Mark Levine’s popular book, Jazz Theory, is a good example of jazz educators’ limited understanding of music history. Basically, it executes the Berklee College system of applying chord scales and modes to chord progressions. This makes it necessary to theorize to arrive at which of these scales (arbitrary at best) should be applied. In this way, the Greek modal names apply to a tonal chord system that is by no means modal. In fact, European composers, whom jazz musicians emulate, did not employ modes in tonal music: they used non-harmonic tones to propel their lines forward.
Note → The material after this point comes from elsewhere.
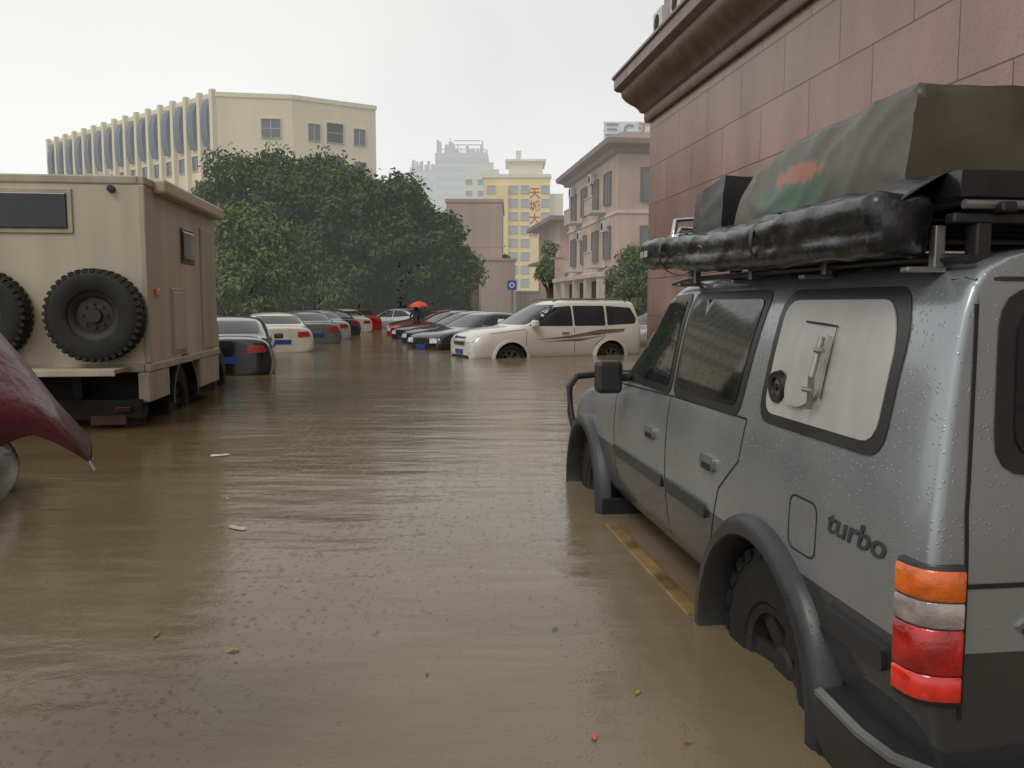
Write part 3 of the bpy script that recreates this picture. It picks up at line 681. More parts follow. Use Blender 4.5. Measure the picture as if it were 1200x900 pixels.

This is, I hope, an interesting piece of history: A few years ago, while writing my Ph.D. thesis, I interviewed Jerry Coker, who was one of the first to hold a full-time position as a Jazz teacher at a college or university. . He admitted to me that he used this modal system, with its Greek names, to impress the classical administrators who dominated the music department, so that they would take jazz education seriously. (They have been in universities for over 100 years, whereas jazz education was only grudgingly admitted less than 50 years ago.)

Coker explained that if he had taught a more direct, common-sense, traditional approach to this extemporaneous art form, they would have missed it. They do not like us. The only reason jazz in higher education exists is because of enrollment: students demand jazz courses.